Com orçamento de R$ 100 mil, dividido entre a Rede Globo e a PUC-Rio, a produção do curta-metragem ilustrou o espírito acadêmico: criou-se uma nova disciplina para a qual todos os alunos participantes do concurso de roteiros foram convidados. Orientados por Marcelo Taranto professor da PUC-Rio, superaram a inexperiência e transformaram o trabalho num grande aprendizado.
– Os alunos tiveram de lidar com prazos rigorosos e limitações. O filme mudou a vida profissional dos alunos que participaram deste projeto inovador. Agora, se sentem confiantes para fazerem outros filmes. Alguns já trabalham em produtoras – conta Taranto,
As filmagens transcorreram nos primeiros 15 dias de dezembro do ano passado. A maioria das cenas foi gravada em um loft em Santa Teresa, a casa do personagem principal. Outras, no Jardim Botânicona, na Ilha Fiscal e na própria PUC-Rio. O set foi um pouco tumultuado, já que ele se sentiu inexperiente , mas adorou a experiência:
– Foi maravilhoso. Mas reconheço que fiquei nervoso ao tentar controlar e organizar tudo no set. Pesou um pouco a inexperiência – admite Bruno.

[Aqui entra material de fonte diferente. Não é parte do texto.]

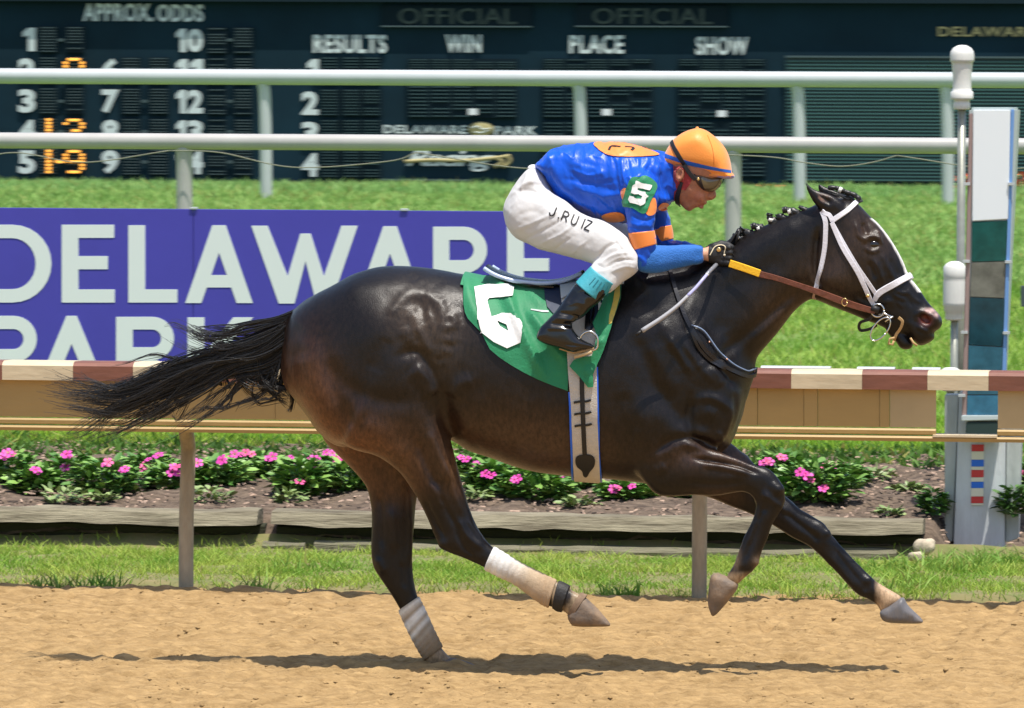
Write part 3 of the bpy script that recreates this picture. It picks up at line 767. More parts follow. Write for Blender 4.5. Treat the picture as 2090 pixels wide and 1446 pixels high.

A montagem começou logo depois do fim das filmagens e se estendeu até março desse ano, quando foi iniciado o corte final. A parte mais demorada e trabalhosa, lembra o diretor, foi a pós-produção, concluída em agosto. O processo, diz Taranto, representa "um divisor de águas" para o curso de Cinema: "Simboliza um comprmisso em buscar novas formas de melhorar o desempenho e a formação dos alunos."
“Noites de Almirante” não foi a primeira produção de Bruno. Ele já tinha feito “Imerso”, para a disciplina “Projeto de Filme 2”. O curta, de 16 minutos, será exibido no Festival do Rio, na mostra Hors-Concours (curtas).